Section of rattle.

In reading about the construction of a rattle, some perplexity may occur from the various adverbs before, behind, first, last, previous link, etc., some referring to age, others to place. Descriptions of the rattle met with in popular physiological works prove the above perplexities, and verify what is so often demonstrated, viz. the ‘inability of unscientific persons to read scientific matter correctly.’ The ‘last’ link means the one last grown, not the end one of the tail; ‘pushing the preceding one forward’ is not towards the head of the reptile, but literally outward and backward towards the tip of the tail. ‘Previous’ may mean in time, or the age of the link, or it may mean position; but a knowledge of the development assists the comprehension of such passages.

In the above illustrations it will be seen that not only do rattles differ in form in various species of snakes, but that the links themselves differ in form in one and the same rattle. Some of them are broader than others, some wider, and some more compressed. In all the above drawings I carefully and faithfully copied the originals. And in this variability we can only refer again to claws, nails, horns, feathers, etc., which are seen to differ in the same individual, according to health, season, or accident.

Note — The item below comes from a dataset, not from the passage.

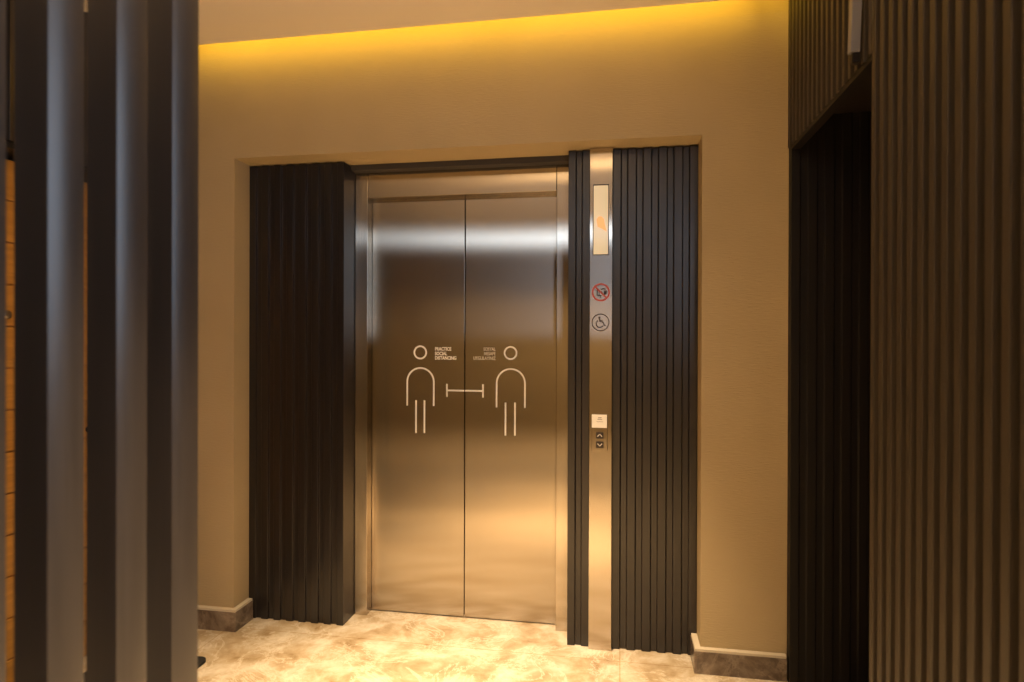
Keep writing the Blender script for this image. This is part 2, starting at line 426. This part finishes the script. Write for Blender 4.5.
# red prohibition sign
kx = Cp(601, 300)[0] - Cp(600, 300)[0]
sg = thing
bm = bmesh.new(); cx, cz = Cp(600.8, 292.3); Q0, Q1 = CY - .0009, CY - .0001
ring(bm, cx, cz, 8.3 * kx, 1.65 * kx, Q0, Q1)
s45 = 7.6 * kx * .7071
stroke(bm, [(cx - s45, cz + s45), (cx + s45, cz - s45)], 1.6 * kx, Q0 - .0002, Q1)
red = obj('no_use_sign', bm, RED, cpn)
bm = bmesh.new()
def rel(pts): return [(cx + x * kx, cz + y * kx) for x, y in pts]
stroke(bm, rel([(-3.6, 3), (-3.6, -3.2)]), .9 * kx, Q0, Q1); stroke(bm, rel([(-1.6, 2.6), (-1.6, -3.2)]), .9 * kx, Q0, Q1)
stroke(bm, rel([(-3.6, -3.2), (.8, -3.2)]), .9 * kx, Q0, Q1); stroke(bm, rel([(.2, 2.8), (2.2, 3.6), (4.8, 3.2)]), 1.0 * kx, Q0, Q1)
front_poly(bm, rel([(3, -2.4), (5.6, -2.2), (6, 1.2), (5, 2.6), (4.3, .8), (3.6, 2.2), (2.8, 0)]), Q0, Q1)
stroke(bm, rel([(-.2, -3), (-.2, -5.4)]), .8 * kx, Q0, Q1); disc(bm, cx + .6 * kx, cz + .2 * kx, 1.0 * kx, Q0, Q1)
obj('sign_figure', bm, BLACKP, red)
# wheelchair sign
bm = bmesh.new(); cx, cz = Cp(600.5, 322.4)
ring(bm, cx, cz, 8.4 * kx, 1.0 * kx, Q0, Q1)
disc(bm, cx - 1.1 * kx, cz + 4.8 * kx, 1.1 * kx, Q0, Q1)
stroke(bm, rel([(-.9, 3.6), (-.5, .6), (2.4, .4), (3.8, -3.0), (5.2, -3.0)]), 1.25 * kx, Q0, Q1)
stroke(bm, rel([(-.6, 2.0), (2.0, 1.7)]), .9 * kx, Q0, Q1)
stroke(bm, [(cx + (-.6 + 3.7 * math.cos(t)) * kx, cz + (-1.3 + 3.7 * math.sin(t)) * kx) for t in [math.radians(120 + i * 10) for i in range(22)]], 1.05 * kx, Q0, Q1)
obj('wheelchair_sign', bm, BLACKP, cpn)
# button box with white card
bm = bmesh.new(); crect(bm, 591.9, 607.4, 414.0, 451.2, .007, -.001, bev=.0012); bb = obj('button_box', bm, STEEL2, cpn)
bm = bmesh.new(); crect(bm, 591.9, 607.0, 414.3, 427.8, .0095, .0068, bev=.0008); card = obj('white_card', bm, LABEL, bb)
card['label'] = 'white card reader face with small grey marks'
bm = bmesh.new()
for y0, y1, a, b_ in ((417.0, 417.9, 598.2, 601.6), (418.6, 419.5, 597.6, 602.2), (421.2, 421.8, 596.6, 603.0)):
    crect(bm, a, b_, y0, y1, .0100, .0094)
obj('card_print', bm, GREYP, card)
for nm, y0, y1, up in (('up_button', 431.7, 438.5, 1), ('down_button', 441.0, 447.9, -1)):
    bm = bmesh.new(); crect(bm, 596.1, 603.5, y0, y1, .0095, .0068, bev=.0008); bt = obj(nm, bm, BTN, bb)
    bm = bmesh.new(); cx, cz = Cp(599.8, (y0 + y1) / 2)
    stroke(bm, rel([(-2.3, -1.2 * up), (0, 1.3 * up), (2.3, -1.2 * up)]), .6 * kx, CY - .0102, CY - .0094)
    # sits on the box, so a third level would be one too deep: it belongs to the box
    obj('arrow_mark', bm, LABEL, bb)

# ------------------------------------------------------------------ slatted screen on the left
scr = thing('slatted_screen', 'floor to ceiling screen of blurred dark slats close to the camera at left', 'screen', (-.83, .86, 0))
def slat_bm(y0, y1):
    # flat back and ends, a slightly bowed face towards the passage, rounded arrises
    L, n = y1 - y0, 12
    th = [math.radians(30 - 35 * (i + .5) / n) for i in range(n)]      # facing angle along the bow
    k = L / sum(math.cos(t) for t in th)
    pts = [(0.0, 0.0)]
    for t in th: pts.append((pts[-1][0] + math.sin(t) * k, pts[-1][1] + math.cos(t) * k))
    mx = max(p[0] for p in pts)
    face = [(-.80 + p[0] - mx, y0 + p[1]) for p in pts]
    w = .071
    bm = bmesh.new(); r = .006
    out = face + [(-.80 - w + r, y1), (-.80 - w, y1 - r), (-.80 - w, y0 + r * .4), (-.80 - w + r * .4, y0)]
    return extrude_poly(bm, out, .012, ZC - .012)
for y0, y1 in ((.640, .706), (.778, .829), (.904, .957), (1.034, 1.090)):
    o = obj('slat', slat_bm(y0, y1), SLAT, scr)
obj('bottom_rail', boxes((-.85, -.81, .60, 1.10, .0, .012), bev=.002), SLAT, scr)
obj('top_rail', boxes((-.85, -.81, .60, 1.10, ZC - .012, ZC - .0005), bev=.002), SLAT, scr)

# ------------------------------------------------------------------ loose things
bm = bmesh.new()
r = .03; X0, X1, Ya, Yb = -2.17, -1.745, 1.66, 2.45
pts = []
for cx_, cy_, a0 in ((X1 - r, Yb - r, 0), (X0 + r, Yb - r, 90), (X0 + r, Ya + r, 180), (X1 - r, Ya + r, 270)):
    pts += [(cx_ + r * math.cos(math.radians(a0 + i * 15)), cy_ + r * math.sin(math.radians(a0 + i * 15))) for i in range(7)]
extrude_poly(bm, pts, .0005, .013)
tag(obj('door_mat', bm, RUBBER), 'flat black mat corner on the marble floor just right of the dark slats', 'mat')

# slim upright bar on the ribs over the right doorway, leaning a little outwards at the top
hb = thing('wall_bracket', 'slim pale metal bar fixed upright on the ribs above the dark doorway', 'bracket', (XRW - .012, 1.94, 2.24))
bm = boxes((-.026, .0, -.014, .014, .0, .36), bev=.002); bm.transform(Matrix.Translation((XRW - .004, 1.945, 2.215)) @ Matrix.Rotation(math.radians(6), 4, 'X')); obj('bar', bm, BARM, hb)
bm = boxes((-.022, .0, -.010, .010, -.03, .0), bev=.002); bm.transform(Matrix.Translation((XRW - .002, 1.946, 2.214))); obj('end_clip', bm, DARK, hb)

# ------------------------------------------------------------------ lights
def area(name, loc, rot, sx, sy, power, col, spread=180):
    l = bpy.data.lights.new(name, 'AREA'); l.shape = 'RECTANGLE'; l.size = sx; l.size_y = sy; l.energy = power; l.color = col; l.spread = math.radians(spread)
    o = bpy.data.objects.new(name, l); COL.objects.link(o); o.location = loc; o.rotation_euler = rot; return o
def spot(name, loc, power, col, ang, blend=.9, size=.04, rot=(0, 0, 0)):
    l = bpy.data.lights.new(name, 'SPOT'); l.energy = power; l.color = col; l.spot_size = math.radians(ang); l.spot_blend = blend; l.shadow_soft_size = size
    o = bpy.data.objects.new(name, l); COL.objects.link(o); o.location = loc; o.rotation_euler = rot; return o
WARM = (1, .70, .385); YEL = (1, .61, .045); COOL = (.72, .85, 1)
# light slot strips
area('slot_strip', (-.75, 2.592, ZC + .075), (math.radians(95), 0, 0), 2.6, .10, 5.0, YEL)
area('slot_strip', (XE - .012, 1.3, ZC + .075), (math.radians(95), 0, math.radians(-90)), 2.7, .10, 5, YEL)
# warm ceiling downlights
spot('downlight', (-.45, 2.08, ZC - .01), 620, (1, .715, .42), 62)
spot('downlight', (-1.2, 1.85, ZC - .01), 240, WARM, 62)
spot('downlight', (-.22, .86, ZC - .01), 1000, WARM, 54)
spot('downlight', (-.2, -.9, ZC - .01), 400, WARM, 95)
spot('downlight', (-.2, -2.5, ZC - .01), 450, WARM, 120)
# the glowing lens of the nearer downlight
area('downlight_lens', (-.10, .86, ZC - .012), (0, 0, 0), .09, .09, 2.4, (1, .62, .28))
# cool light box hanging under the ceiling further back
area('light_box', (-.55, -1.95, ZC - .05), (math.radians(85), 0, 0), 2.2, .075, 6.0, COOL)

w = bpy.data.worlds.new('World'); SC.world = w; w.use_nodes = True
w.node_tree.nodes['Background'].inputs['Color'].default_value = (.02, .018, .015, 1)
w.node_tree.nodes['Background'].inputs['Strength'].default_value = .3

# ------------------------------------------------------------------ camera
cam = bpy.data.cameras.new('camera'); co = bpy.data.objects.new('camera', cam); COL.objects.link(co)
cam.sensor_width = 36; cam.lens = FPX / 1024 * 36; cam.clip_start = .02
co.matrix_world = Matrix.Translation((0, 0, CAMH)) @ CAMROT
cam.dof.use_dof = True; cam.dof.focus_distance = 3.0; cam.dof.aperture_fstop = 2.2
SC.camera = co

vs = SC.view_settings
vs.view_transform = 'Standard'; vs.look = 'None'; vs.exposure = .15; vs.gamma = 1; vs.use_curve_mapping = False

Where great numbers of rattlesnakes have been killed in one locality, as, for instance, during the ‘spring campaigns,’ their tails have presented on an average from fifteen to twenty links each. Holbrooke[83] has seen one of twenty-one links. A Crotalus at the London Reptilium had twenty-five links at one time; then ten of them got broken off, but still a respectably-sized rattle remained. The longer the rattle, the greater the risk of injury. Oliver Wendell Holmes, in his wonderful story Elsie Venner, states that a snake in the locality where the Rocklands ‘Rattlesnake Den’ existed, had forty joints in its rattle, and was supposed, after Indian traditions, to have killed forty people. He tells us that the inhabitants of those parts were remarkable for acute hearing even in old age, from the practice of keeping their ears open for the sound of the rattle whenever they were walking through grass or in the woods. And whenever they heard the rattling of a dry bean-pod, they would exclaim, ‘Lord, have mercy upon us!’ the sound so strongly resembling that of the dreaded Crotalus.

Another American naturalist records a snake with forty-four links to its rattle, but adds that this occurrence is rare and ‘a great curiosity.’ So one would imagine, and that the fortunate possessor of such an ensign must have flourished in smooth places. More favoured still was a snake mentioned in the vol. of the Philosophical Transactions just now quoted, and in which Paul Dudley had ‘heard it attested by a Man of Credit that he had killed a Rattlesnake that had between 70 and 80 Rattles (i.e. links), and with a sprinkling of grey Hairs, like Bristles, all over its Body.’ As this venerable Crotalus must have rusticated nearly two hundred years ago, we must accept the tale or tail with caution.

The family of the Crotalidæ, it will be borne in mind, embraces a large number of serpents with only a rudimentary rattle; a number with only the horny spine (see p. 176); and a few with a rattle so small even when fully developed, that they are received into the family by courtesy rather than by their ‘sounding tail.’

A small snake with this pretence of a rattle is dangerous because it is so indistinctly heard.

This is also the case with Crotalus miliarius, whose rattle is so feeble as to be scarcely audible a few feet off.